Luke explains nothing in these stories, nor can you or I as interpreters. How God’s agents steal life from death is not something so trivial as to be explained. The stories can only be told & heard, asserted, inserted into life as they are thrust into the flow of the book of Acts. It is not Peter who turns our history inside out but the story, the story which proclaims that our history is not closed & that there is someone, some subversive reality, there for even the widows of the world.

Every community, every family, every congregation exists within certain settled, fixed arrangements of power & weakness, life & death. People are told that there is a divinely established chain of being, a fixed order in which we are to find our place & stay there. Tabitha is to stay home & let the men devise an affordable welfare system. Peter is to stay with his fishing nets & leave theology to the scholars, & Aeneas should obey doctor’s orders & stay in bed. But the Word comes to these people in the presence of these who, like Peter, come out among them & stand beside them. These miraculous events are subversive of the present order, for they announce a new age, an age where reality is not based upon rigid logic or cause & effect circumstances but upon God’s promise.
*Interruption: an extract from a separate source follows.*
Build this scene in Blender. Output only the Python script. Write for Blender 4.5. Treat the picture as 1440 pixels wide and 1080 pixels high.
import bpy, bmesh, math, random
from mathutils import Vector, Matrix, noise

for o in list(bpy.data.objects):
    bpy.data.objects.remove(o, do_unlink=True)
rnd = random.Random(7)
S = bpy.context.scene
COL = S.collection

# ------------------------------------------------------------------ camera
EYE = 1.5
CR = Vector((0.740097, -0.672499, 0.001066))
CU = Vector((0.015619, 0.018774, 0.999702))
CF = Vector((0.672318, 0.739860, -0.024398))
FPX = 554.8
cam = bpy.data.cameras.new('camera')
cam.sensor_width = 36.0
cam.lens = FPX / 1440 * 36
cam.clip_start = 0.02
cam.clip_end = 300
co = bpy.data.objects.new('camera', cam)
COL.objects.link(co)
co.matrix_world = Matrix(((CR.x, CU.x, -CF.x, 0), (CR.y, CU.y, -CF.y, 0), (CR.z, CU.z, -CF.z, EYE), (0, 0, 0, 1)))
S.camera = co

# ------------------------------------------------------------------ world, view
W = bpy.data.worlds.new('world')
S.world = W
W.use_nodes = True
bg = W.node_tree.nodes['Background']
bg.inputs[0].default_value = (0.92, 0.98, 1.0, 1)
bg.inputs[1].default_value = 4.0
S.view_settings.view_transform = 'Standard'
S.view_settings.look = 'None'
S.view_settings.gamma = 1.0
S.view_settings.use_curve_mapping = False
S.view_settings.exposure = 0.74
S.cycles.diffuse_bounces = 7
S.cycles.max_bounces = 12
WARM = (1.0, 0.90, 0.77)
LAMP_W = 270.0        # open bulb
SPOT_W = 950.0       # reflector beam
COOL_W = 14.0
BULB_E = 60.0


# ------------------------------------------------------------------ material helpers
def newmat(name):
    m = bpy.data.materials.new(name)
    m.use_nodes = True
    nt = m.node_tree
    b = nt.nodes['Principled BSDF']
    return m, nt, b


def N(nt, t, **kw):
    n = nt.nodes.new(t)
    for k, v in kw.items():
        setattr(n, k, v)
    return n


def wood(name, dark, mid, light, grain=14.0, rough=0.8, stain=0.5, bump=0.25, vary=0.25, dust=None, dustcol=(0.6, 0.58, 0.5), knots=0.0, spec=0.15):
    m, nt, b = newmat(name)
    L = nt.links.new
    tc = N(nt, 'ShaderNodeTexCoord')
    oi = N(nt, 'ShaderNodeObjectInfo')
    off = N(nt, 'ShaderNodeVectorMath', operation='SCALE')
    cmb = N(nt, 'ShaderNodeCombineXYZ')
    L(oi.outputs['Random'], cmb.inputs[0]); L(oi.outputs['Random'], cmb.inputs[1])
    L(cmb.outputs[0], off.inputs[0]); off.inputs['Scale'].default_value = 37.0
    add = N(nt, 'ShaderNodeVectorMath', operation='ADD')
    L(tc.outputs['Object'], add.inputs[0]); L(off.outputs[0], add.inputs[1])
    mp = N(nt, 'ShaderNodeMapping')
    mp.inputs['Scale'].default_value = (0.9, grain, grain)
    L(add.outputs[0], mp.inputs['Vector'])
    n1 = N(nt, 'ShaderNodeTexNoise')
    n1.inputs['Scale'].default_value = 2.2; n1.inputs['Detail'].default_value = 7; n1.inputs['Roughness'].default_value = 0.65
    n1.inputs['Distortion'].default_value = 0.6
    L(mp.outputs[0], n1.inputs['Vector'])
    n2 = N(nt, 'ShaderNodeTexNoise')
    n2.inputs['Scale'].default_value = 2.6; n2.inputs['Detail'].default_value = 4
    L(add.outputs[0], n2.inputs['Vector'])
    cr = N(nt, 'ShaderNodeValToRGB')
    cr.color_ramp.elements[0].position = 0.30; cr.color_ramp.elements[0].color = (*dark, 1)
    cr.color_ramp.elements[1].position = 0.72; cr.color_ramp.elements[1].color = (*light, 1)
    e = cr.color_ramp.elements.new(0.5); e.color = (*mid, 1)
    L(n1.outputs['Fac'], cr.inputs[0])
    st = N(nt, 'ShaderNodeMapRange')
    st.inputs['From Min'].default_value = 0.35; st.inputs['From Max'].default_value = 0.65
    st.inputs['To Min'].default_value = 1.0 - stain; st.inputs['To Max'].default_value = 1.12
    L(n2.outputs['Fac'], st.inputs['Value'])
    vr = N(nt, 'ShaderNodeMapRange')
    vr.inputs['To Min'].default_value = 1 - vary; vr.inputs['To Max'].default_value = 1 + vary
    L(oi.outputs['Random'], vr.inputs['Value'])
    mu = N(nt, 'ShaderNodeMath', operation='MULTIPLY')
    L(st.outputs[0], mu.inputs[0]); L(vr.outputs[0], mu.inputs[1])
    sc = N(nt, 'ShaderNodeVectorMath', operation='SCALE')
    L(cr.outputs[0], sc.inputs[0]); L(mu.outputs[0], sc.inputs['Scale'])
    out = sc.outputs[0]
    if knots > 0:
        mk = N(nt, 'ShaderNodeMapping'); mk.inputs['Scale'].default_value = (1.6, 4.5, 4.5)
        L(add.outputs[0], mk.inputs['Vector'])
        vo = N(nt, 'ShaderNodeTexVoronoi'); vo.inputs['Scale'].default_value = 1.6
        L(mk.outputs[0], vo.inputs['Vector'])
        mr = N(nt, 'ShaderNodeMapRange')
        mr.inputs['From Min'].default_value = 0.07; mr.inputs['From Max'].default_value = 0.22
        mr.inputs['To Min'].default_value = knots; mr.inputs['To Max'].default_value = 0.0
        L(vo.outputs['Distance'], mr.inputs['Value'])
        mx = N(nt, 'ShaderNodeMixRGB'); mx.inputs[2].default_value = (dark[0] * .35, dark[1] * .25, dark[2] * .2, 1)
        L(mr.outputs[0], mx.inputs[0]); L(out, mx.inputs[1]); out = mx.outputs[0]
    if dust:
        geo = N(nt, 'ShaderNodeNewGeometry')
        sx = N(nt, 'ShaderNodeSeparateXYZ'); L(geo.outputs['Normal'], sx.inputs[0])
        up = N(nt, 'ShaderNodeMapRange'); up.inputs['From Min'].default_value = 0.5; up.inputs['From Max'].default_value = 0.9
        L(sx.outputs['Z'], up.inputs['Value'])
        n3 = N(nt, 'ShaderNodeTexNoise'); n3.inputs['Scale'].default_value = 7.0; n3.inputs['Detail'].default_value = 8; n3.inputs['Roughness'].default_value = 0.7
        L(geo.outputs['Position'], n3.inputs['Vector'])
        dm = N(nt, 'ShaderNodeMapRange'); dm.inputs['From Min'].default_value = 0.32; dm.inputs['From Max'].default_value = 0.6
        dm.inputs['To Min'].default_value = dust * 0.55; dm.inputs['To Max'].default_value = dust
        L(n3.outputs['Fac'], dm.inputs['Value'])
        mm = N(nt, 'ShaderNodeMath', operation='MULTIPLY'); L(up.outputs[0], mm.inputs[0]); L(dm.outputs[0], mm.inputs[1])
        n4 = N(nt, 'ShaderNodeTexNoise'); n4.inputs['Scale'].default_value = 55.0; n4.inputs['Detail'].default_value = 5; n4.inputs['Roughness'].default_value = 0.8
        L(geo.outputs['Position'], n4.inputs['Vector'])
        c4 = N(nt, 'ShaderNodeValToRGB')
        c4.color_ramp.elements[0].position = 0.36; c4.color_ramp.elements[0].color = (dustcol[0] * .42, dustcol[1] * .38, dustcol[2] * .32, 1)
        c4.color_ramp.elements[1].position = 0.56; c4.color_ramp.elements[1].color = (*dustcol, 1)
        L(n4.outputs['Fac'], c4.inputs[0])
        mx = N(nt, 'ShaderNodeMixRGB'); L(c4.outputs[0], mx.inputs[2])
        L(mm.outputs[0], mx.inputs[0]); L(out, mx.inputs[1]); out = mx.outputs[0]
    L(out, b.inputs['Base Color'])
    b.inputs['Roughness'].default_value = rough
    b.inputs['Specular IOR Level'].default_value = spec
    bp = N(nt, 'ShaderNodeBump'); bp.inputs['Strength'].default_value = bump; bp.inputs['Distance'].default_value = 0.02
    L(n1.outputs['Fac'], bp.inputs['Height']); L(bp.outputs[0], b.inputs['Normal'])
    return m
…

Each miraculous intrusion is a sign that, as Jesus said in Luke 11: If I throw out demons by the finger of God, then God’s kingdom has already overtaken you. Every time a couple of little stories like these are faithfully told by the church, the social system of paralysis & death is rendered null & void. The church comes out & speaks the evangelical & prophetic Get up! And nothing is ever quite the same again.

All these stories end with a full restoration of life. Jesus has told his disciples that they will do his deeds, & in the fullness & power of the Holy Spirit, that is just what they do. We usually assume that raising the dead & healing the lame were God-given signs designed for the apostolic age. Most of us have no illusions that we are going to be physical healers to those who are physically dead. But maybe we underestimate the degree to which God has empowered us to do more than we attempt. After all, Jesus said: I assure you that whoever believes in me will do the works that I do. They will do even greater works than these because I am going to the Father.
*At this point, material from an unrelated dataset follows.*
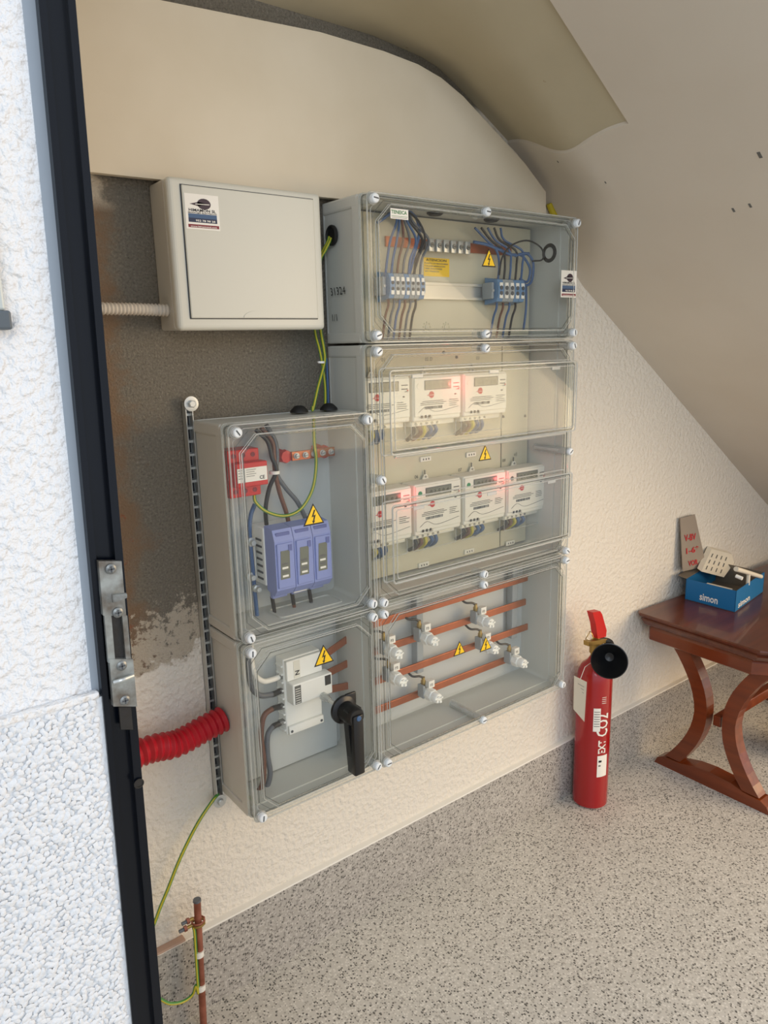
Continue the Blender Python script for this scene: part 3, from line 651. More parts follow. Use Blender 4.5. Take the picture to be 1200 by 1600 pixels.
    h = MB(); h.prism([(cx-.010, yb, z1-.002), (cx+.010, yb, z1-.002), (cx+.004, yb, z1+.010), (cx-.004, yb, z1+.010)], (0, -.004, 0), 'meter_white'); h.cyl((cx, yb-.004, z1+.005), (cx, yb-.006, z1+.005), .0025, 'steel', 10); h.box((cx-.001, yb, z1+.008), (cx+.001, yb-.003, z1+.020), 'steel'); h.build('hanging_tab', r)
HT_ = [at(686, 586, -.076).z-at(686, 656, -.076).z, at(686, 750, -.076).z-at(686, 829, -.076).z]
PITCH_ = at(760, 620, -.076).x-at(685, 620, -.076).x
zt1 = at(686, 586, -.076).z; zt2 = at(686, 752, -.076).z
XC = [at(u, 620, -.076).x for u in (611, 685, 760)]+[at(824, 760, -.076).x]
XC[0] = XC[1]-(XC[2]-XC[1])
meter(XC[0], zt1+.002, 'white meter at the left end of the upper row, half behind the window rim', False, 'ink_grey')
meter(XC[1], zt1, 'white meter in the middle of the upper row, red glow at its top right', True, 'meter_white')
meter(XC[2], zt1, 'white meter at the right end of the upper row, no red glow', False, 'meter_white')
meter(XC[0], zt2, 'white meter with a red glow at the left end of the lower row', True, 'meter_white', row=1)
meter(XC[1], zt2, 'white meter with green dot and no glow, second of the lower row', False, 'green_dot', row=1)
meter(XC[2], zt2, 'white meter with green dot and red glow, third of the lower row', True, 'green_dot', row=1)
meter(XC[3], zt2-.003, 'white meter with a grey dot at the right end of the lower row', False, 'ink_grey', row=1)
for s_, u, v in (('02 D', 664, 564), ('03', 744, 562), ('06', 648, 748), ('07', 716, 737), ('08', 785, 722), ('o||', 803, 712), ('01', 596, 565)):
    MB().text(s_, at(u, v, -.0245), .011, 'ink', U=(.1, 0, 1), bold=False).build('handwriting', G)
for u, v in ((664, 717), (735, 710), (732, 861), (661, 882), (796, 848)):
    t = MB(); c = at(u, v, -.024); t.box(c+Vector((-.016, 0, -.006)), c+Vector((.016, -.004, .006)), 'meter_white', .0015)
    for k in (-.008, 0, .008): t.box(c+Vector((k-.0015, -.0045, -.002)), c+Vector((k+.0015, -.0038, .002)), 'ink_grey')
    t.build('number_tag', G)
for u, v in ((693, 551), (713, 558), (786, 651), (870, 624), (820, 650)):
    t = MB(); c = at(u, v, -.024); t.cyl(c, c+Vector((0, -.002, 0)), .0035, 'slot_dark', 10); t.build('plate_hole', G)

# ---- bottom box: busbars and fuse bases
Bx = thing('busbar_enclosure', 'lowest right clear-lidded box with copper busbars and white fuse caps', 'enclosure', (.289, 0, .48))
body(Bx, XR0, XR1, .480, .842)
BL_ = lid(Bx, XR0, XR1, .480, .842, [(.002, .8297), (.2875, .8297), (.575, .8297), (.002, .4948), (.2875, .4948), (.575, .4948)], deep=(4,))
MB().box((.006, -.020, .50), (.500, -.016, .835), 'abs_inner').build('mounting_plate', Bx)
triangle(BL_, 718, 1014, .032); triangle(BL_, 759, 1007, .034)
bars = []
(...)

In 1 Corinthians 12, Paul wrote: A demonstration of the HS is given to each person for the common good. A word of wisdom is given by the Spirit to one person, a word of knowledge to another according to the same Spirit, faith to still another by the same Spirit, gifts of healing to another in the one Spirit, performance of miracles to another, prophecy to another, the ability to tell spirits apart to another, different kinds of tongues to another, & the interpretation of the tongues to another. All these things are produced by the one & same Spirit who gives what he wants to each person.
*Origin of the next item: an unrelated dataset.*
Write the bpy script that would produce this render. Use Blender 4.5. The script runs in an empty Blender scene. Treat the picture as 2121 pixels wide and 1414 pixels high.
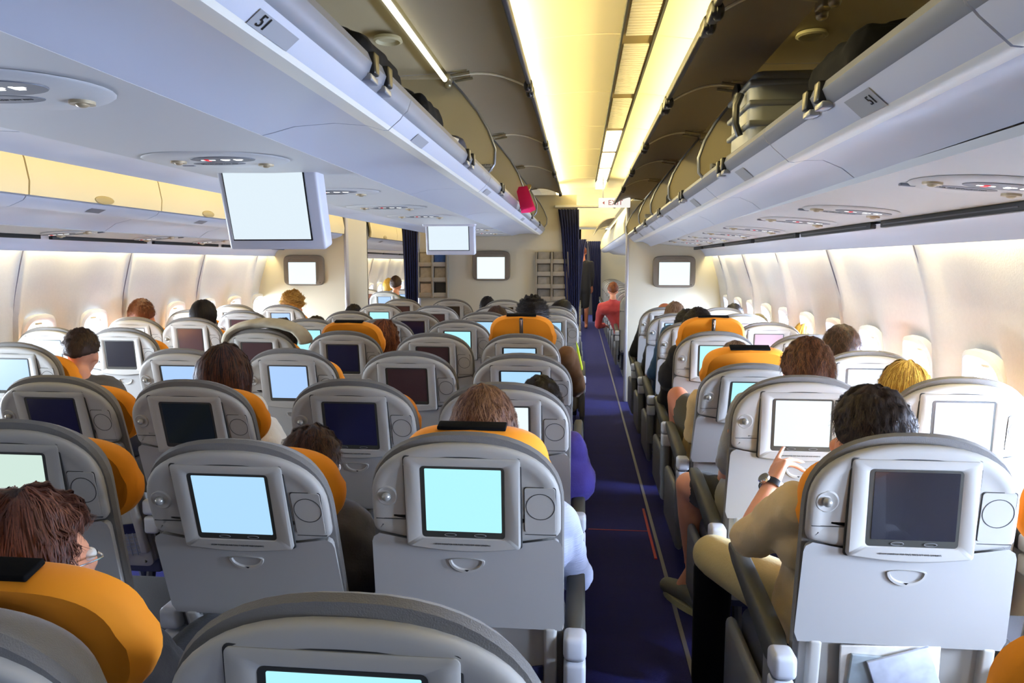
import bpy, bmesh, math, random
from mathutils import Vector, Matrix, noise
random.seed(7)
C = bpy.context.scene.collection
PI = math.pi
R = math.radians
# ------------------------------------------------------------------ camera
F_PX = 1450.0; PCX, PCY = 1060.5, 707.0; VX, VY = 1203.0, 545.0; ZC = 1.53
pitch = math.atan((PCY-VY)/F_PX); yaw = math.atan((VX-PCX)/F_PX*math.cos(pitch))
cam = bpy.data.cameras.new('camera'); camo = bpy.data.objects.new('camera', cam); C.objects.link(camo)
cam.sensor_width = 36; cam.lens = F_PX/2121*36; cam.clip_start = .02; cam.clip_end = 200
camo.location = (0, 0, ZC)
fw = Vector((-math.sin(yaw)*math.cos(pitch), math.cos(yaw)*math.cos(pitch), -math.sin(pitch)))
camo.rotation_euler = fw.to_track_quat('-Z', 'Y').to_euler()
bpy.context.scene.camera = camo
rt = Vector((math.cos(yaw), math.sin(yaw), 0)); up = rt.cross(fw)
def W(px, py, Y):
    """world point seen at a photo pixel, on the cross-section plane Y of the cabin"""
    d = fw + rt*((px-PCX)/F_PX) - up*((py-PCY)/F_PX)
    return Vector((0, 0, ZC)) + d*(Y/d.y)
# ------------------------------------------------------------------ materials
def lin(c):
    return tuple(((v/255)/12.92 if v/255 <= .04045 else ((v/255+.055)/1.055)**2.4) for v in c)+(1,)
MATS = {}
def mat(name, col, rough=.5, metal=0, emit=0, bump=0, bscale=200, var=0, vscale=8, spec=.5, stretch=None, alpha=1, sheen=0, coat=0):
    if name in MATS: return MATS[name]
    m = bpy.data.materials.new(name); m.use_nodes = True; nt = m.node_tree; b = nt.nodes['Principled BSDF']
    c = lin(col)
    b.inputs['Base Color'].default_value = c; b.inputs['Roughness'].default_value = rough
    b.inputs['Metallic'].default_value = metal; b.inputs['Specular IOR Level'].default_value = spec
    b.inputs['Alpha'].default_value = alpha
    if sheen: b.inputs['Sheen Weight'].default_value = sheen
    if coat: b.inputs['Coat Weight'].default_value = coat
    if emit:
        b.inputs['Emission Color'].default_value = c; b.inputs['Emission Strength'].default_value = emit
        b.inputs['Base Color'].default_value = (0.02, .02, .02, 1)
    if bump or var:
        tc = nt.nodes.new('ShaderNodeTexCoord'); mp = nt.nodes.new('ShaderNodeMapping')
        if stretch: mp.inputs['Scale'].default_value = stretch
        nt.links.new(tc.outputs['Object'], mp.inputs['Vector'])
        if bump:
            n = nt.nodes.new('ShaderNodeTexNoise'); n.inputs['Scale'].default_value = bscale
            bp = nt.nodes.new('ShaderNodeBump'); bp.inputs['Strength'].default_value = bump; bp.inputs['Distance'].default_value = .002
            nt.links.new(mp.outputs[0], n.inputs['Vector']); nt.links.new(n.outputs['Fac'], bp.inputs['Height']); nt.links.new(bp.outputs[0], b.inputs['Normal'])
        if var:
            n2 = nt.nodes.new('ShaderNodeTexNoise'); n2.inputs['Scale'].default_value = vscale
            mx = nt.nodes.new('ShaderNodeMix'); mx.data_type = 'RGBA'
            mx.inputs[6].default_value = tuple(v*(1-var) for v in c[:3])+(1,)
            mx.inputs[7].default_value = tuple(min(1, v*(1+var)) for v in c[:3])+(1,)
            nt.links.new(mp.outputs[0], n2.inputs['Vector']); nt.links.new(n2.outputs['Fac'], mx.inputs[0]); nt.links.new(mx.outputs[2], b.inputs['Base Color'])
    MATS[name] = m
    return m
SHELL = mat('seat_plastic', (172, 170, 163), .5, spec=.35)
SHELL2 = mat('seat_plastic_table', (166, 165, 161), .5, spec=.35)
GAP = mat('groove_dark', (50, 50, 48), .7)
FAB = mat('seat_fabric', (112, 110, 106), .9, bump=.5, bscale=500, sheen=.2)
FABD = mat('seat_fabric_dark', (62, 64, 70), .9, bump=.4, bscale=400)
ORANGE = mat('headrest_cloth', (243, 150, 8), .8, bump=.25, bscale=60, sheen=.1)
BLACK = mat('black_plastic', (18, 18, 20), .35)
BLACKC = mat('black_cloth', (9, 9, 11), .9, spec=.15, bump=.3, bscale=80)
BEZ = mat('screen_surround', (60, 60, 55), .3)
CHROME = mat('chrome', (200, 200, 200), .15, 1)
TEXTM = mat('print_dark', (70, 70, 68), .6)
ARMD = mat('armrest_pad', (60, 60, 54), .55)
ARML = mat('armrest_cap', (190, 194, 200), .4)
NAVY = mat('pocket_cloth', (18, 24, 70), .8, bump=.3)
NETM = mat('pocket_net', (150, 158, 175), .7)
PAN = mat('bin_panel', (190, 194, 206), .33)
PANEDGE = mat('bin_edge', (226, 224, 214), .3)
LIPM = mat('bin_lip', (128, 132, 142), .28, .3)
PLATE = mat('placard', (150, 152, 156), .5)
BINT = mat('bin_lining', (176, 166, 136), .6)
DOORI = mat('bin_door_lining', (150, 139, 116), .6)
DOORO = mat('bin_door_outer', (214, 200, 158), .5)
RUB = mat('rubber_trim', (70, 70, 72), .5)
PSUM = mat('service_panel_plastic', (192, 192, 190), .5)
PSUD = mat('service_panel_dark', (105, 106, 112), .5)
CEIL = mat('ceiling_panel', (238, 228, 190), .55)
GRILL = mat('grille_slat', (235, 230, 210), .5)
BULK = mat('bulkhead_panel', (198, 191, 168), .6, bump=.1, bscale=300)
BULKE = mat('bulkhead_edge', (168, 166, 170), .4, .2)
MONF = mat('monitor_frame_brown', (110, 100, 86), .45)
MONG = mat('monitor_frame_grey', (190, 190, 198), .4)
VENT = mat('vent_black', (12, 12, 12), .5)
WALLM = mat('sidewall_panel', (214, 211, 204), .6, bump=.35, bscale=160, var=.05, vscale=60)
WINF = mat('window_surround', (240, 240, 242), .4)
CARPET = mat('carpet_navy', (15, 18, 92), .95, bump=.8, bscale=400, var=.25, vscale=3, stretch=(.2, 3, 1))
TRACK = mat('floor_track', (92, 92, 104), .5)
REDT = mat('red_tape', (150, 20, 40), .6)
CURT = mat('curtain_cloth', (16, 22, 62), .9, bump=.3, bscale=150)
def emis(name, col, s): return mat(name, col, .5, emit=s)
SCR = {'blue': emis('screen_light_blue', (176, 222, 255), 1.0), 'cyan': emis('screen_cyan', (178, 248, 255), 1.0),
       'peri': emis('screen_periwinkle', (170, 206, 255), 1.0), 'white': emis('screen_white', (240, 252, 255), 1.0),
       'pale': emis('screen_pale_green', (214, 238, 226), .95), 'lav': emis('screen_lavender', (226, 228, 250), 1.0),
       'dark': mat('screen_off', (30, 31, 40), .18, coat=.3), 'darkg': mat('screen_off_greenish', (38, 48, 50), .2, coat=.3),
       'darkb': mat('screen_off_bluish', (34, 34, 66), .2, coat=.3), 'darkr': mat('screen_off_brownish', (72, 50, 52), .25, coat=.3),
       'pink': mat('screen_off_pinkish', (150, 125, 130), .3)}
BIGSCR = emis('monitor_screen_white', (226, 241, 250), 1.0)
WSCR = emis('monitor_screen_bright', (240, 252, 255), 1.05)
ICONW = emis('icon_white', (255, 255, 255), 1.5); ICONR = emis('icon_red', (230, 40, 50), 1.2)
gl = bpy.data.materials.new('window_glass'); gl.use_nodes = True; nt = gl.node_tree; nt.nodes.clear()
o_ = nt.nodes.new('ShaderNodeOutputMaterial'); mx_ = nt.nodes.new('ShaderNodeMixShader'); tr_ = nt.nodes.new('ShaderNodeBsdfTransparent'); gs_ = nt.nodes.new('ShaderNodeBsdfGlossy')
gs_.inputs['Roughness'].default_value = .05; mx_.inputs[0].default_value = .08
nt.links.new(tr_.outputs[0], mx_.inputs[1]); nt.links.new(gs_.outputs[0], mx_.inputs[2]); nt.links.new(mx_.outputs[0], o_.inputs[0])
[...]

In the church, God has appointed first apostles, second prophets, third teachers, then miracles, then gifts of healing, the ability to help others, leadership skills, different kinds of tongues.

We need to encourage ourselves & one another that now is not a time for us to shrink back but to lean forward. We are Christ’s witnesses for this time & place! We have received the life-giving power of the spirit of the living God! May we leave this place this morning - & every Sunday - convinced that wherever we go death will not have the final word.